Philosophy

What football can teach us about the philosophy of regret

Should a footballer feel bad for missing a penalty? Bernard Williams's notion of agent-regret might hold the answer...

July 23, 2018
Gareth Southgate dejected after failing to score in the penalty shoot out which ended England's chances in the Euro '96 semi-final match against Germany at Wembley.
Gareth Southgate dejected after failing to score in the penalty shoot out which ended England's chances in the Euro '96 semi-final match against Germany at Wembley.

Football is full of errors. The misplaced pass, the shot gone awry, the bungled clearance. Few of these decide a game, and we don’t expect players to dwell on every mistake. But sometimes these actions do decide a game—then the player (and the fans) can’t help but dwell.

The most obvious time this happens is when a player misses a penalty in a shootout, but the same goes for the striker who misses an open goal or the goalkeeper who drops a clanger. How should a player react to such a mistake?

Bernard Williams’s notion of agent-regret might help us to shine some light on the missed penalties and ruined chances.

Sometimes when a player messes up, it’s their fault: they did something that they really shouldn’t have done. Some were just showing off.

Think of all the failed “Panenka” penalties where a player tries to chip the goalkeeper (but sometimes they work out), Simone Zaza’s ridiculous run-up in Euro 2016, or Mario Balotelli’s infamous backheeled shot.

Others, so often goalkeepers, just weren’t paying enough attention. Then there are those players who just didn’t take care, or who didn’t practice enough beforehand.

Traditional ethical concepts can take us so far. We can say that these players should feel bad. They didn’t just fail to score or make the save—they also did something wrong in failing to take proper care.

This is where guilt might arise. Or they might feel ashamed, because they realise that they did not put their skills to proper use—or were more interested in looking good for the cameras than in pulling their weight.

But what about the conscientious penalty taker, or the goalkeeper who stumbles on a piece of misplaced turf (or gets concussed by Sergio Ramos)?

They did a bad thing—they missed a penalty, or they let in a goal—but they didn’t do anything wrong, and they didn’t exhibit any flaw. This is where agent-regret steps in.

What is agent-regret? Williams employs the example of a driver who kills a child. The driver isn’t a bad driver, he wasn’t drunk, and he wasn’t speeding. But he surely did something awful: he killed a child.

There are also plenty of mundane examples.
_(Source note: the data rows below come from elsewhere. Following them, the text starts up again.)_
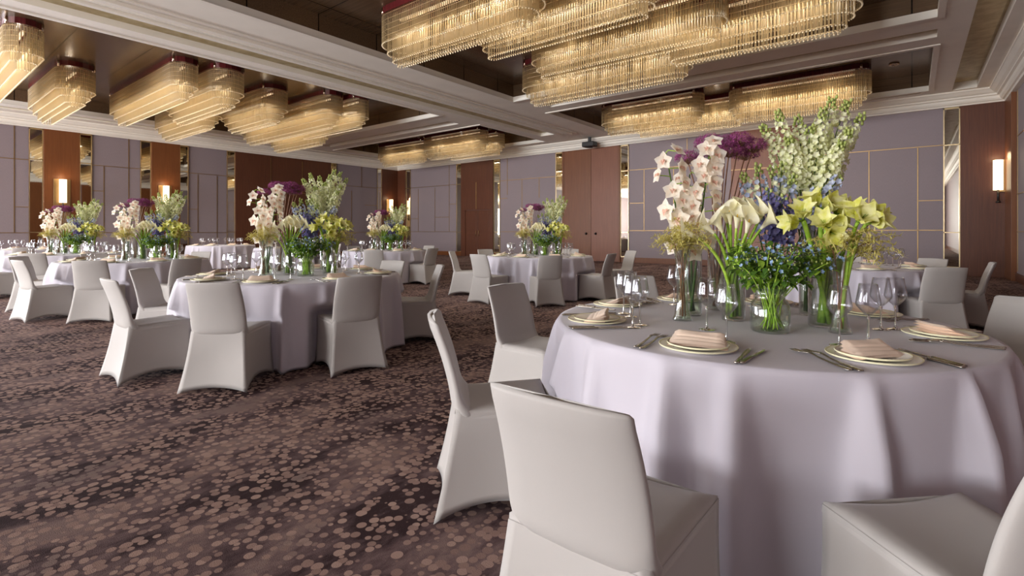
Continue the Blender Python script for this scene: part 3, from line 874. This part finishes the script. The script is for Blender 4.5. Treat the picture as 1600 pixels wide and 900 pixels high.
def outline_solid(b, pts, prof, th, mi=0):
    """flat bar along x with half-widths, bent by prof(x) in z"""
    vs = []; n = len(pts)
    for x, w in pts:
        z = prof(x); e = th * (.6 if w < .004 else 1)
        vs += [(x, -w, z), (x, -w * .6, z + e), (x, w * .6, z + e), (x, w, z), (x, w * .6, z - e * .6), (x, -w * .6, z - e * .6)]
    fs = []
    for i in range(n - 1):
        for k in range(6): k2 = (k + 1) % 6; fs.append((i * 6 + k, i * 6 + k2, (i + 1) * 6 + k2, (i + 1) * 6 + k))
    fs += [tuple(range(6))[::-1], tuple((n - 1) * 6 + k for k in range(6))]
    b.add(vs, fs, mi)


def fork_proto(label):
    e = thing('fork', label, 'fork'); pf = lambda x: .004 + .010 * math.exp(-((x - .045) / .05) ** 2) + (.006 * max(0, (x - .07) / .09) ** 2)
    b = MB(); outline_solid(b, [(-.15, .009), (-.145, .0115), (-.11, .010), (-.06, .0055), (0, .004), (.03, .0045), (.045, .006)], pf, .003); b.build('handle', M['steel'], e)
    b = MB(); outline_solid(b, [(.043, .006), (.055, .0115), (.068, .0135), (.08, .0135)], pf, .002)
    for k in range(4):
        y = -.0112 + k * .00747
        b.tube([(.078, y, pf(.078)), (.10, y, pf(.1)), (.125, y * .95, pf(.125)), (.14, y * .93, pf(.14))], [.0022, .002, .0018, .001], 5)
    b.build('fork_head', M['steel'], e); return e


def knife_proto(label):
    e = thing('knife', label, 'knife'); pf = lambda x: .005
    b = MB(); outline_solid(b, [(-.15, .008), (-.145, .0105), (-.10, .0095), (-.04, .007), (-.03, .0075)], pf, .005); b.build('handle', M['steel'], e)
    b = MB(); outline_solid(b, [(-.032, .006), (-.02, .0085), (.04, .0105), (.08, .010), (.105, .006), (.115, .001)], pf, .0012); b.build('blade', M['steel'], e); return e


def glass_proto(label):
    e = thing('wine_glass', label, 'wine glass')
    b = MB(); b.lathe([(0, .108), (.010, .110), (.022, .122), (.041, .146), (.0445, .155), (.043, .170), (.036, .215), (.0325, .238), (.0312, .238), (.0345, .215), (.0415, .170), (.0428, .156), (.039, .147), (.021, .125), (.009, .114), (0, .112)], 28)
    b.build('bowl', M['wineglass'], e)
    b = MB(); b.lathe([(.0, .109), (.0065, .107), (.0042, .09), (.0036, .06), (.004, .02), (.008, .008), (0, .008)], 12); b.build('stem', M['solid_glass'], e)
    b = MB(); b.lathe([(0, .008), (.008, .007), (.034, .0025), (.0365, .001), (.034, 0), (0, 0)], 28); b.build('foot', M['solid_glass'], e); return e


PRO = {}


def put(kind, loc, rz, label, group):
    if kind not in PRO:
        f = {'dinner_plate': lambda: plate_proto('dinner_plate', .145, .014, label), 'side_plate': lambda: plate_proto('side_plate', .115, .016, label), 'napkin': lambda: napkin_proto(label),
             'fork': lambda: fork_proto(label), 'knife': lambda: knife_proto(label), 'wine_glass': lambda: glass_proto(label)}[kind]
        o = f(); PRO[kind] = o; o.location = loc; o.rotation_euler = (0, 0, rz); o['label'] = label; o['group'] = group; return o
    return dup(PRO[kind], loc, rz, label, group)


CLOCK = ["six o'clock", 'four-thirty', "three o'clock", 'one-thirty', "twelve o'clock", 'ten-thirty', "nine o'clock", 'seven-thirty']
ANG0 = {'T1': [-90, -45, 8, 52, 95, 135, 174, -141], 'T2': [-91, -49, -3, 45, 92, 135, 177, -137]}
T1G = {0: [(.37, -.09), (.59, .056)], 1: [(.575, .035), (.53, .20)], 2: [(.56, .055), (.62, .10)], 7: [(.585, .11), (.635, .17)], 6: [(.58, .24), (.5, .30)], 5: [(.68, .04), (.60, .12)]}
for key in TB:
    x, y, r, words = TB[key]; va = math.degrees(math.atan2(-y, -x))     # direction from the table to the camera
    angs = ANG0.get(key) or [va + 20 + 45 * k for k in range(8)]
    full = key in ('T1', 'T2'); q = random.Random(hash(len(key) * 31 + int(-x * 10)))
    used = set()
    for si, A in enumerate(angs):
        rel = (A - va) % 360; ci = int(round(rel / 45)) % 8
        while ci in used: ci = (ci + 1) % 8
        used.add(ci)
        where = '%s seat of the %s' % (CLOCK[ci], words)
        o = Vector((math.cos(R_(A)), math.sin(R_(A)), 0)); tg = Vector((-o.y, o.x, 0)); c = Vector((x, y, .75)); s = r / .965
        pt = lambda rad, tan, z=0: c + o * rad * s + tg * tan + Vector((0, 0, z))
        put('dinner_plate', pt(.775, 0, .0005), 0, 'cream dinner plate, ' + where, 'dinner plates')
        if key not in ('T5', 'T10', 'T9'):
            put('side_plate', pt(.775, 0, .006), 0, 'small plate under napkin, ' + where, 'side plates')
        nz = .0125 if key not in ('T5', 'T10', 'T9') else .007
        put('napkin', pt(.775, .0, nz), R_(A + 90 + q.uniform(-25, 25)), 'peach folded napkin, ' + where, 'peach napkins')
        gl = T1G.get(si, [(.585, .05), (.56, .17)]) if key == 'T1' else [(.585, .05 + q.uniform(-.02, .02)), (.56, .17 + q.uniform(-.02, .02))]
        for gi, (ra, ta) in enumerate(gl):
            put('wine_glass', pt(ra, ta), 0, 'wine glass %s, %s' % (('nearer the plate', 'farther from the plate')[gi] if key != 'T1' or si else ('nearer the flowers', 'nearer the plate')[gi], where), 'wine glasses')
        if key in ('T1', 'T2', 'T6', 'T7', 'T3', 'T8'):
            for fi, ta in enumerate((-.205, -.172) if full else (-.19,)):
                put('fork', pt(.77 + .012 * fi, ta), R_(A + 180 + q.uniform(-6, 6)), '%s fork, %s' % (('outer', 'inner')[fi] if full else 'steel', where), 'forks')
            for fi, ta in enumerate((.172, .205) if full else (.19,)):
                put('knife', pt(.79 - .012 * fi, ta), R_(A + 180 + q.uniform(-5, 5)), '%s knife, %s' % (('inner', 'outer')[fi] if full else 'steel', where), 'knives')


# ------------------------------------------------------------------ vases and flowers (built for the front table, copied to the others)
def vase_glass(prof, n=32, wall=.004):
    b = MB(); inner = [(max(.0, r - wall), max(z, .012)) for r, z in prof[::-1]]
    b.lathe([(0, 0)] + prof + inner + [(0, .012)], n); return b


def make_vase(name, prof, level, label, cat='vase'):
    e = thing(name, label, cat); vase_glass(prof).build('glass_wall', M['vase'], e)
    pr = [p for p in prof if p[1] <= level]; b = MB(); b.lathe([(0, .014)] + [(r - .006, max(z, .014)) for r, z in pr] + [(pr[-1][0] - .006, level), (0, level)], 28); b.build('water', M['water'], e)
    return e


CYL = lambda r, h: [(r * .96, 0), (r, .006), (r, h)]
HOUR = lambda rb, rm, rt, h: [(rb, 0), (rb, .008), (rb * .8, .03), (rm * 1.05, .09), (rm, .16), (rm * 1.1, h * .7), (rt, h)]
JAR = [(.072, 0), (.08, .008), (.082, .03), (.082, .115), (.074, .135), (.062, .145), (.062, .165), (.07, .197)]


def stem_curve(foot, rim, tip, n=9):
    f, r, t = Vector(foot), Vector(rim), Vector(tip); return bez(f, f + (r - f) * .9, r + (t - r) * .45 + Vector((0, 0, .04)), t, n)


def disc(q, R):
    a = q.uniform(0, 2 * PI); r = R * math.sqrt(q.random()); return r * math.cos(a), r * math.sin(a)


FL = []      # (prototype root, vase offset) for copying


def flower(name, label, cat, group): return thing(name, label, cat, (0, 0, 0), 0, group)


def floret(b, c, d, q, L, Wd, np_, mi, curl=.2, cup=.3, nu=2):
    d = Vector(d).normalized(); a0 = d.orthogonal().normalized(); a1 = d.cross(a0); ph = q.uniform(0, 6)
    for k in range(np_):
        a = ph + 2 * PI * k / np_; e = a0 * math.cos(a) + a1 * math.sin(a)
        b.petal(c, e * .9 + d * .45, d, L, Wd, curl, cup, mi, nu, 2)


def spike(root_name, label, group, foot, rim, tip, low, n, q, mats, L, r_st, open_frac=.8, spread=.035, cat='flower'):
    e = flower(root_name, label, cat, group); pts = stem_curve(foot, rim, tip, 12)
    b = MB(); b.tube(pts, [r_st * (1 - .55 * i / 12) for i in range(13)], 6); b.build('stem', mats[0], e)
    b = MB(); f = Vector(pts[-1]); i0 = min(range(len(pts)), key=lambda i: abs(pts[i].z - low))
    for k in range(n):
        t = k / (n - 1); s = i0 + (len(pts) - 1 - i0) * t; i = min(int(s), len(pts) - 2); p = pts[i].lerp(pts[i + 1], s - i); ax = (pts[i + 1] - pts[i]).normalized()
        a = 2.4 * k + q.uniform(-.4, .4); u = ax.orthogonal().normalized(); w = ax.cross(u); d = u * math.cos(a) + w * math.sin(a) + ax * .35
        g = spread * (1 - .55 * t) * q.uniform(.7, 1.15); c = p + d * g
        if t < open_frac: floret(b, c, d + Vector((0, 0, q.uniform(-.2, .2))), q, L * (1 - .35 * t) * q.uniform(.85, 1.15), L * .46 * (1 - .3 * t), 5, 0 if q.random() < .72 else 1)
        else: b.blob(c, (L * .32, L * .32, L * .42), 2, 5, 3)
    b.build('florets', [mats[1], mats[2], M['bud']], e); return e


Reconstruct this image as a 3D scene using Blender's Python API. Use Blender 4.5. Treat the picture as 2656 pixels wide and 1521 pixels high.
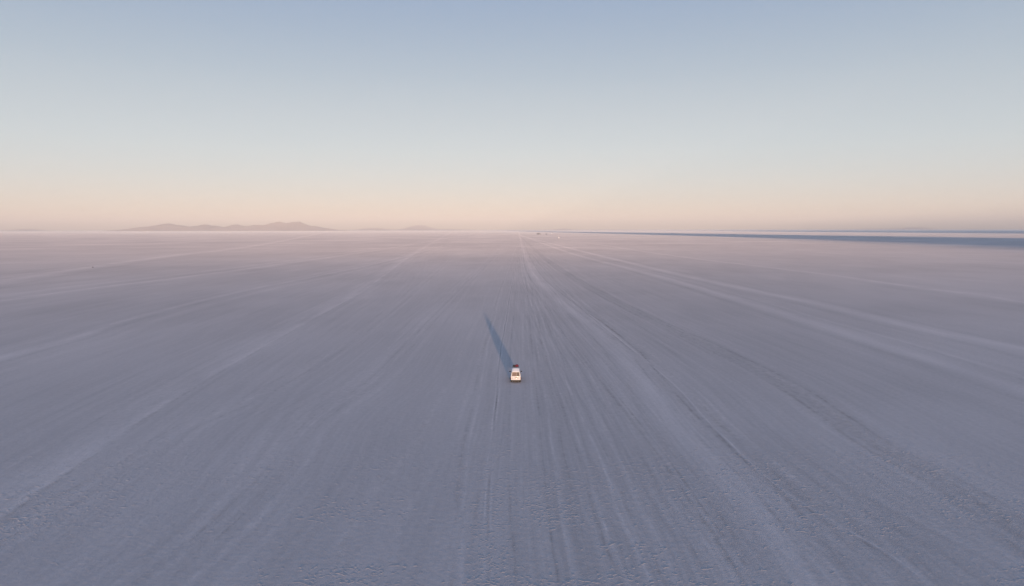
import bpy, bmesh, math, random
import numpy as np
from mathutils import Vector, Matrix, noise as mnoise

for o in list(bpy.data.objects):
    bpy.data.objects.remove(o)
S = bpy.context.scene
C = S.collection
R = math.radians
random.seed(7)
rng = np.random.default_rng(7)

# ------------------------------------------------------------------ camera
CAM_H = 26.2
F_PX = 1731.0                     # focal length in pixels of a 2656 px wide picture
PITCH = 5.44
cam_d = bpy.data.cameras.new('camera')
cam_d.sensor_width = 36.0
cam_d.lens = 36.0 * F_PX / 2656.0
cam_d.clip_start = 0.5
cam_d.clip_end = 120000.0
cam = bpy.data.objects.new('camera', cam_d)
C.objects.link(cam)
cam.location = (0, 0, CAM_H)
cam.rotation_mode = 'XYZ'
cam.matrix_world = (Matrix.Translation((0, 0, CAM_H)) @ Matrix.Rotation(R(90 - PITCH), 4, 'X')
                    @ Matrix.Rotation(R(-0.09), 4, 'Z'))
S.camera = cam

# ------------------------------------------------------------------ sky, sun, exposure
SUN_EL, SUN_AZ = 1.85, 5.65        # sun just above the horizon behind the camera, a little to its right
EXPO = 1.5
SKY_STRENGTH = 0.12
S.view_settings.view_transform = 'Standard'
S.view_settings.look = 'None'
S.view_settings.exposure = EXPO
S.view_settings.gamma = 1.0
S.view_settings.use_curve_mapping = False

world = bpy.data.worlds.new('World')
S.world = world
world.use_nodes = True
wn = world.node_tree
bg = wn.nodes['Background']
bg.inputs['Strength'].default_value = SKY_STRENGTH
sky = wn.nodes.new('ShaderNodeTexSky')
sky.sky_type = 'NISHITA'
sky.sun_disc = False
sky.sun_elevation = R(SUN_EL)
sky.sun_rotation = R(180 - SUN_AZ)
sky.altitude = 3650
sky.air_density = 1.0
sky.dust_density = 1.0
sky.ozone_density = 1.0
# dusty high-plateau air: the clear-air sky is blended with an even, paler dusk gradient by elevation
tc = wn.nodes.new('ShaderNodeTexCoord')
sep = wn.nodes.new('ShaderNodeSeparateXYZ')
wn.links.new(tc.outputs['Generated'], sep.inputs[0])
mx = wn.nodes.new('ShaderNodeMath'); mx.operation = 'MAXIMUM'; mx.inputs[1].default_value = 0.0
wn.links.new(sep.outputs['Z'], mx.inputs[0])
sq = wn.nodes.new('ShaderNodeMath'); sq.operation = 'POWER'; sq.inputs[1].default_value = 0.5
wn.links.new(mx.outputs[0], sq.inputs[0])
ramp = wn.nodes.new('ShaderNodeValToRGB')
ramp.color_ramp.interpolation = 'B_SPLINE'
SKY_STOPS = [  # elevation, linear colour
    (0.0, (0.84, 0.67, 0.54)), (1.0, (0.80, 0.66, 0.55)), (3.0, (0.69, 0.675, 0.65)), (6.2, (0.60, 0.665, 0.70)),
    (9.0, (0.55, 0.605, 0.655)), (12.4, (0.465, 0.545, 0.62)), (18.3, (0.305, 0.405, 0.565)), (30.0, (0.26, 0.38, 0.60)),
    (50.0, (0.22, 0.345, 0.61)), (90.0, (0.19, 0.32, 0.61))]
cr = ramp.color_ramp
while len(cr.elements) < len(SKY_STOPS):
    cr.elements.new(0.5)
for e, (el, c) in zip(cr.elements, SKY_STOPS):
    e.position = math.sqrt(max(0.0, math.sin(R(el))))
    e.color = (*c, 1)
wn.links.new(sq.outputs[0], ramp.inputs[0])
gain = wn.nodes.new('ShaderNodeVectorMath'); gain.operation = 'SCALE'
gain.inputs['Scale'].default_value = 1.0 / (SKY_STRENGTH * 2 ** EXPO)
wn.links.new(ramp.outputs[0], gain.inputs[0])
mixs = wn.nodes.new('ShaderNodeMix'); mixs.data_type = 'RGBA'
mixs.inputs['Factor'].default_value = 0.92
wn.links.new(sky.outputs[0], mixs.inputs['A'])
wn.links.new(gain.outputs[0], mixs.inputs['B'])
wn.links.new(mixs.outputs['Result'], bg.inputs['Color'])

sun_d = bpy.data.lights.new('sun', 'SUN')
sun_d.energy = 2.05
sun_d.angle = R(0.7)
sun_d.color = (1.0, 0.69, 0.48)
sun = bpy.data.objects.new('sun', sun_d)
C.objects.link(sun)
to_sun = Vector((math.sin(R(SUN_AZ)) * math.cos(R(SUN_EL)), -math.cos(R(SUN_AZ)) * math.cos(R(SUN_EL)), math.sin(R(SUN_EL))))
sun.rotation_mode = 'QUATERNION'
sun.rotation_quaternion = to_sun.to_track_quat('Z', 'Y')
sun.location = to_sun * 300

S.render.engine = 'CYCLES'
S.cycles.use_denoising = True
S.cycles.volume_bounces = 0
S.cycles.max_bounces = 6

# ------------------------------------------------------------------ helpers
def ground_at(px, py):
    """display pixel of the survey picture (2542 px wide) -> point on the flat ground"""
    X, Y = px * 1.0449 - 1328.0, py * 1.0449 - 760.5
    p = R(PITCH)
    dy = F_PX * math.cos(p) - Y * math.sin(p)
    dz = -F_PX * math.sin(p) - Y * math.cos(p)
    k = CAM_H / -dz
    return X * k, dy * k

def link(name, me, mat=None, parent=None):
    o = bpy.data.objects.new(name, me)
    C.objects.link(o)
    if mat is not None:
        me.materials.append(mat)
    if parent is not None:
        o.parent = parent
    return o

def tag(o, label=None, cat=None, group=None, kind=None):
    for k, v in (('label', label), ('category', cat), ('group', group), ('kind', kind)):
        if v:
            o[k] = v
    return o

def from_bm(name, bm, mat, parent=None, smooth=True):
    bmesh.ops.recalc_face_normals(bm, faces=bm.faces[:])
    me = bpy.data.meshes.new(name)
    bm.to_mesh(me)
    bm.free()
    if smooth:
        me.polygons.foreach_set('use_smooth', [True] * len(me.polygons))
        try:
            me.set_sharp_from_angle(angle=R(32))
        except Exception:
            pass
    return link(name, me, mat, parent)

def from_np(name, v, f, mat, smooth=True, parent=None):
    me = bpy.data.meshes.new(name)
    me.from_pydata([tuple(a) for a in v], [], [tuple(a) for a in f])
    if smooth:
        me.polygons.foreach_set('use_smooth', [True] * len(me.polygons))
    me.update()
    return link(name, me, mat, parent)

def empty(name, loc, rz=0.0):
    o = bpy.data.objects.new(name, None)
    C.objects.link(o)
    o.location = loc
    o.rotation_euler = (0, 0, rz)
    o.empty_display_size = 0.2
    return o

def bx(bm, c, s, bev=0.0, rot=None):
    r = bmesh.ops.create_cube(bm, size=1.0)
    vs = r['verts']
    bmesh.ops.scale(bm, vec=s, verts=vs)
    if bev:
        es = list({e for v in vs for e in v.link_edges})
        rb = bmesh.ops.bevel(bm, geom=es, offset=bev, segments=2, affect='EDGES', profile=0.6)
        vs = list({v for f in rb['faces'] for v in f.verts} | {v for v in vs if v.is_valid})
    if rot is not None:
        bmesh.ops.rotate(bm, cent=(0, 0, 0), matrix=rot, verts=vs)
    bmesh.ops.translate(bm, vec=c, verts=vs)
    return vs

def bar(bm, a, b, r, seg=8):
    a, b = Vector(a), Vector(b)
    d = b - a
    q = d.to_track_quat('Z', 'Y').to_matrix().to_4x4()
    res = bmesh.ops.create_cone(bm, cap_ends=True, segments=seg, radius1=r, radius2=r, depth=d.length)
    bmesh.ops.transform(bm, matrix=Matrix.Translation((a + b) / 2) @ q, verts=res['verts'])
    return res['verts']

# ------------------------------------------------------------------ materials
def mat(name, col, rough=0.6, metal=0.0, spec=0.5, diff_rough=0.0, grain=None, bump=None, coat=0.0):
    m = bpy.data.materials.new(name)
    m.use_nodes = True
    nt = m.node_tree
    b = nt.nodes['Principled BSDF']
    b.inputs['Base Color'].default_value = (*col, 1)
    b.inputs['Roughness'].default_value = rough
    b.inputs['Metallic'].default_value = metal
    b.inputs['Specular IOR Level'].default_value = spec
    b.inputs['Coat Weight'].default_value = coat
    b.inputs['Diffuse Roughness'].default_value = diff_rough
    if grain:
        scale, amt, col2 = grain
        t = nt.nodes.new('ShaderNodeTexCoord')
        n = nt.nodes.new('ShaderNodeTexNoise')
        n.inputs['Scale'].default_value = scale
        n.inputs['Detail'].default_value = 5
        nt.links.new(t.outputs['Object'], n.inputs['Vector'])
        mr = nt.nodes.new('ShaderNodeMapRange')
        mr.inputs['From Min'].default_value = 0.35
        mr.inputs['From Max'].default_value = 0.7
        mr.inputs['To Max'].default_value = amt
        nt.links.new(n.outputs['Fac'], mr.inputs['Value'])
        mm = nt.nodes.new('ShaderNodeMix'); mm.data_type = 'RGBA'
        mm.inputs['A'].default_value = (*col, 1)
        mm.inputs['B'].default_value = (*col2, 1)
        nt.links.new(mr.outputs[0], mm.inputs['Factor'])
        nt.links.new(mm.outputs['Result'], b.inputs['Base Color'])
        if bump:
            bp = nt.nodes.new('ShaderNodeBump')
            bp.inputs['Distance'].default_value = bump
            nt.links.new(n.outputs['Fac'], bp.inputs['Height'])
            nt.links.new(bp.outputs[0], b.inputs['Normal'])
    return m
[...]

You might bump into someone in a crowded pub, or accidentally break a vase you were carrying. What you regret in this case is what you have done. The driver regrets killing the child, or you regret smashing the vase.

Of course, anyone can regret that the child died, or that you smashed the vase. Anyone can regret that Gareth Southgate missed the penalty which sent England out of Euro ’96. Agent-regret is first-personal.

When I feel agent-regret I think that what I have done is bad—and I think it’s bad even though I wasn’t at fault. Only Gareth Southgate can think “I regret that I missed the penalty.”

But Southgate missing his penalty was bad because it was a missed penalty and it sent England out of the Euros, not because of any wrongdoing or flaw on his part. (Jordan Henderson, who missed his penalty against Colombia, got lucky. His miss was much less bad: his team did not go home because of it.)

Isn’t this unfair? Isn’t it unfair that you can do something bad despite trying your best? That was partly Williams’s point: we are victims of luck, but that’s tough luck—it’s just how things are.

Some philosophers, like Thomas Nagel, worry about this. If luck is involved, and it is involved in all of our actions, then how can I be said to have done anything given that things weren’t fully in my control?

Nagel’s line is tempting, but we should resist it. Instead, we should accept that we don’t have full control over the world, but can still make an impact.

After all, there is an upside of luck’s role in our actions. David Beckham scored his famous free kick in 2001, but he needed a good dose of luck to score. Still, he scored, and he was central in scoring. It wasn’t just luck.

Even the best free kick taker—even the best penalty taker—can’t score every chance. Our skills only take us so far, and we need a dose of good luck. We're condemned by our imperfect nature as human beings to sometimes fail.

But we're also forced to act, both in life and in penalty shoot-outs. We're condemned to run the risk of failure and the agent-regret that goes with it.

Penalty takers should feel bad about missing their kick. But they can avoid the ignominy of being at fault. If they tried their best, their virtues as a footballer remain intact, and they can keep their heads held high. And if they’re lucky, they can find some redemption—just like Gareth Southgate.